Why is Lohri celebrated?

Lohri is a special festival which is related to the sowing and harvesting of crops. It also celebrates the arrival of warmer weather because after Makar Sankranti, a day after Lohri, the nights get shorter, and the days get longer. The bonfire, lit during the celebrations of this festival, represents the same idea.
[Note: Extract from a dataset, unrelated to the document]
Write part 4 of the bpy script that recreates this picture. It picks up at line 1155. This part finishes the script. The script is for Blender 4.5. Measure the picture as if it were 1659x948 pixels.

On Lohri, people worship the new crop, light a fire outside their homes, express their gratitude to the Sun God (Surya Devta) and Fire God (Agni Devta), and wish for good crop production in the upcoming year. They also offer bhog made with the harvested crops, rewadi, groundnut, jaggery, gajak, and peanuts to the Lohri bonfire. Additionally, the Lohri celebrations involve people going around the fire (Parikrama) while singing traditional songs and dancing to the beats of dhol.